In the example mentioned in my testimony if we only had the exclusive right in the aerial reconnaisance field, the rest of that technology would never have been developed, and this would never have had the products that these other people were able to make and pay taxes to the Government on them.

Senator SCHMITT. Mr. Benson, would you care to comment?

Mr. BENSON. We do not do a lot of DOD work. In fact, we do not do an awful lot of Government work.

Senator SCHMITT. Is that by choice or because you can't compete? Mr. BENSON. No, we can compete. It's by choice.

We have some different problems than just patent problems, which maybe it's inappropriate to talk about now, but we have technology problems.

We have a wealth of know-how, and many of the reasons that we would be a desirable contractor under Government contracts is because of maybe 30 or 40 years of work in a particular process.
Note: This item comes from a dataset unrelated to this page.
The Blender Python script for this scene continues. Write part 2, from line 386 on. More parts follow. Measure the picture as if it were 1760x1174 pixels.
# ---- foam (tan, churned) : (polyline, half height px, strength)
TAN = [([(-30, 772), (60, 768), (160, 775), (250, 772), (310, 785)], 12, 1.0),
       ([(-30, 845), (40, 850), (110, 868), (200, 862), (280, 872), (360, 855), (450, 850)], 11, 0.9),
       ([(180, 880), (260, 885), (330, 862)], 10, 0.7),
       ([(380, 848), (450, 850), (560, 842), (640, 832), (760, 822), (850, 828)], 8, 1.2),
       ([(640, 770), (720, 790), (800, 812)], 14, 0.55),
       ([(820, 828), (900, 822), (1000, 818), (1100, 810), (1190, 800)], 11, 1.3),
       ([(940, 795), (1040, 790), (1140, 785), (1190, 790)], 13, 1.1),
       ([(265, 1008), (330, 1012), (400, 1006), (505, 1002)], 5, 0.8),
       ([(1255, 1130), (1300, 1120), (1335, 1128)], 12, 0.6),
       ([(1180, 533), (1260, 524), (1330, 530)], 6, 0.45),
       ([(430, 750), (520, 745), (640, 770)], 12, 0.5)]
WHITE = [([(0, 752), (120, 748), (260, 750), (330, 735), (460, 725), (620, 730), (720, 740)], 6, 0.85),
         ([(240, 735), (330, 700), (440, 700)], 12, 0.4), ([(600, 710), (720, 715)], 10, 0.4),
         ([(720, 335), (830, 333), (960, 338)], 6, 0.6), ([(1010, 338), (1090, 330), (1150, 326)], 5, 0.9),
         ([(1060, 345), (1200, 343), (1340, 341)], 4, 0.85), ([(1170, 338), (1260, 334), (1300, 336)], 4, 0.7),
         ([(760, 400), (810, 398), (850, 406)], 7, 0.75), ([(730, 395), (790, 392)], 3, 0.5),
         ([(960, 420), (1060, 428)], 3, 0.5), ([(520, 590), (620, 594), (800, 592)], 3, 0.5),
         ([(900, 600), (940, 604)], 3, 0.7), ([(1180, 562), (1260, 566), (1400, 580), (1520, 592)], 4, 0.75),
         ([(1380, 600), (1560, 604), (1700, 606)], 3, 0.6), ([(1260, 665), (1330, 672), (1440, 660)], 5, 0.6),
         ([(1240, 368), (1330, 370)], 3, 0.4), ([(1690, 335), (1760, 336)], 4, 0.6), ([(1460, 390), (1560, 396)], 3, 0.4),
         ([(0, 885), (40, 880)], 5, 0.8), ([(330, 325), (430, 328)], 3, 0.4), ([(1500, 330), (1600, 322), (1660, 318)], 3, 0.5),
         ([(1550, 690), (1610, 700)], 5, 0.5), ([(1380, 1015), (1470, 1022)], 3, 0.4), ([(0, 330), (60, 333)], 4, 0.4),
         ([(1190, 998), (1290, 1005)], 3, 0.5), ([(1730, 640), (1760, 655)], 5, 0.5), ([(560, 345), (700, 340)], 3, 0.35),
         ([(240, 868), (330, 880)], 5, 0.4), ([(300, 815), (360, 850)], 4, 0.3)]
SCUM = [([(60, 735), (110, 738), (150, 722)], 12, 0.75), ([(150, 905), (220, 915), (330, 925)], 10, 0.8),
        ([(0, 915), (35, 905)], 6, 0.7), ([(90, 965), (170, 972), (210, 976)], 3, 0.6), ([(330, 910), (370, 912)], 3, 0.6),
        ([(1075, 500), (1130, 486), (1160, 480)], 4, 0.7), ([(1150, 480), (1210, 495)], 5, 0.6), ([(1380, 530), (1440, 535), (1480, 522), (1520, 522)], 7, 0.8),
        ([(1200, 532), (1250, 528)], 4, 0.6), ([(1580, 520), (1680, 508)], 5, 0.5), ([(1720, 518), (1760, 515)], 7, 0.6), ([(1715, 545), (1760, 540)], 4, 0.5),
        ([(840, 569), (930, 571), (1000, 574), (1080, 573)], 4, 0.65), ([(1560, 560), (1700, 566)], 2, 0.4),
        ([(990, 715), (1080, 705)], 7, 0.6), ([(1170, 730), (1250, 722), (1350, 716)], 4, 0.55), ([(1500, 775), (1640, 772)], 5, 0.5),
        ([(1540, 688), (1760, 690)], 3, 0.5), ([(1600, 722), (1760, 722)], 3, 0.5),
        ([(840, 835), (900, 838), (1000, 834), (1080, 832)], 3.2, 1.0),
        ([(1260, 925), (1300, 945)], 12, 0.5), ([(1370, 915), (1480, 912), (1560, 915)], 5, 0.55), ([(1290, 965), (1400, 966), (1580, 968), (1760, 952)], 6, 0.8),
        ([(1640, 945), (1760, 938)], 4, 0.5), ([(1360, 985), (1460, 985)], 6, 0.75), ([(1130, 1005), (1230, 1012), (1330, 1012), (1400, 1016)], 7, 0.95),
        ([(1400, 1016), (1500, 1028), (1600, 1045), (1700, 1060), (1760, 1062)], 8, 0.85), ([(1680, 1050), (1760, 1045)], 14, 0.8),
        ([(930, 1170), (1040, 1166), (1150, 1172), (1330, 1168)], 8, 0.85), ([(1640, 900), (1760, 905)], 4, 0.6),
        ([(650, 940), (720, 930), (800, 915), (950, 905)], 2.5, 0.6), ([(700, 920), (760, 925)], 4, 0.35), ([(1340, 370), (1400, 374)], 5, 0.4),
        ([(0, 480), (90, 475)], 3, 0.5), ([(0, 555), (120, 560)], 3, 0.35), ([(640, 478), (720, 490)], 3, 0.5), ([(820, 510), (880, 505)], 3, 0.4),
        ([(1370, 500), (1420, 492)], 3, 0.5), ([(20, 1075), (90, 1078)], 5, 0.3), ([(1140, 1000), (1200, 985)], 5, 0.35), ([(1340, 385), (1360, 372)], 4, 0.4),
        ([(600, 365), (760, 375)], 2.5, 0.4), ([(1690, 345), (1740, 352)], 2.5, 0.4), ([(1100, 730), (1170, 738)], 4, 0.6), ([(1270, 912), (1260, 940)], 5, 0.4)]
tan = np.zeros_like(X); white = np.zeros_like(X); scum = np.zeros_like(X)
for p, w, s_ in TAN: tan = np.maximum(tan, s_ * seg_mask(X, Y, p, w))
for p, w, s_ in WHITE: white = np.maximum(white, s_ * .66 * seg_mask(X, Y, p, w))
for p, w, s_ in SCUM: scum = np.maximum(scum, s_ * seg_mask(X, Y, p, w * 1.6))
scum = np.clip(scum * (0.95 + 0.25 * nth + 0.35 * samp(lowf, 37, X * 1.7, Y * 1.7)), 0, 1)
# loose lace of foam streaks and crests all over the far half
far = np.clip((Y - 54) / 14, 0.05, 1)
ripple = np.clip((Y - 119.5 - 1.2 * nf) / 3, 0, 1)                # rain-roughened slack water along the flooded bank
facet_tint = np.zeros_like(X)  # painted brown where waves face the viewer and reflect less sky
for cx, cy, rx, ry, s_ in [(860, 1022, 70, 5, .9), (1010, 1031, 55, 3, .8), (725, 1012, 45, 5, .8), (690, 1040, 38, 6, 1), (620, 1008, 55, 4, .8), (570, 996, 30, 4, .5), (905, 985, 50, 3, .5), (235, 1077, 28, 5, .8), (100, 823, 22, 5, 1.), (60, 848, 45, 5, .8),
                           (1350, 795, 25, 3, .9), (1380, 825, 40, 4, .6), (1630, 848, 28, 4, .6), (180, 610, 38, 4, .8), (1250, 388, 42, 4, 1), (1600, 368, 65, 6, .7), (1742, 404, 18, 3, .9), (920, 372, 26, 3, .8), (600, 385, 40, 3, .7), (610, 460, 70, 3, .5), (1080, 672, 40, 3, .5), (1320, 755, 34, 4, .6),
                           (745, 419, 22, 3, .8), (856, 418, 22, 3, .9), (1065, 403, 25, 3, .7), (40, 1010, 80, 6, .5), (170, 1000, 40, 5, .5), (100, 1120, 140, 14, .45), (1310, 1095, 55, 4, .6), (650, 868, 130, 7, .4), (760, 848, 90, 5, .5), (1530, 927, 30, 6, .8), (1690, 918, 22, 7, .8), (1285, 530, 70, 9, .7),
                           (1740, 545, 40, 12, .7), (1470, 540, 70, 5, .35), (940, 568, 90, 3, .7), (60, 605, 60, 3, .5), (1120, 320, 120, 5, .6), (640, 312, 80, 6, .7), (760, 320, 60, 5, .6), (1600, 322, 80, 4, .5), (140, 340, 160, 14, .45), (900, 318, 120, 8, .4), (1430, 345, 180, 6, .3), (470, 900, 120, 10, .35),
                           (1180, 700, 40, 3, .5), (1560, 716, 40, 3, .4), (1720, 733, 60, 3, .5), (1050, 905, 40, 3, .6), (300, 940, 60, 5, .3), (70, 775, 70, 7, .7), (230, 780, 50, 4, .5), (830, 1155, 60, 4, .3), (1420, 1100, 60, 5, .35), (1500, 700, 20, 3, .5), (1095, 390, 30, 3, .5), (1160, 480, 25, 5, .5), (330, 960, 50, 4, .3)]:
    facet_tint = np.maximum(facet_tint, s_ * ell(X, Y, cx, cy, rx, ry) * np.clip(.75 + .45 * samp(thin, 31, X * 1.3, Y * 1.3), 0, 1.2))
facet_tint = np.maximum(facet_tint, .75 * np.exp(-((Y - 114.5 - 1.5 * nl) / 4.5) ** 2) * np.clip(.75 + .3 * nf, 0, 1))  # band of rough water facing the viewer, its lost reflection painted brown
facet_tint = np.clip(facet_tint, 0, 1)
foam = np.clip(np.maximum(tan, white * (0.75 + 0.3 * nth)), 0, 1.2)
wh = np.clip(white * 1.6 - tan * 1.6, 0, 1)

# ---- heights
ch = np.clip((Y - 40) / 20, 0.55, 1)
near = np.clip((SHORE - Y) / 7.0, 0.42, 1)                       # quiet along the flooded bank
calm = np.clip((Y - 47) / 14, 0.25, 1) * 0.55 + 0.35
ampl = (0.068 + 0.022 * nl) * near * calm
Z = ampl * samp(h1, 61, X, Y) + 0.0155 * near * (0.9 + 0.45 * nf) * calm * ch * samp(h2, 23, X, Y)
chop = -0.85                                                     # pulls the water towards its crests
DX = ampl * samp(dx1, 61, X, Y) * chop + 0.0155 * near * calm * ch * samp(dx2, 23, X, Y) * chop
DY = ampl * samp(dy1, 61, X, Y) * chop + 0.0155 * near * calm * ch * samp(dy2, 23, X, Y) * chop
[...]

We know how to do things.

But when you get involved with the Government, aside from patent problems, they want your background technology, and they want to give that away and for, say, a modest, $100,000, or $150,000 contract, they want maybe a million dollars worth of background technology, and it doesn't make any sense.

In the experience we've had with the Government, we have more often than not pursued our development to the point where we really pretty well had it made, and where our amount of investment in a particular area was so high relative to what we were asking from the Government, we were able to work out a position where we could portect our technology in a particular area. I think it's different in every situation. If you're going to go into an area where you have absolutely no background and no rights to protect, so to speak, take the Government money. But when you have a great risk because of prior work and investment, then you have to take a second look at what you're doing.

Senator SCHMITT. Thank you.

Senator STEVENSON. Gentlemen, you've been very helpful to both of these committees. It's been a good discussion, and we are grateful.

Thank you. The committee stands adjourned.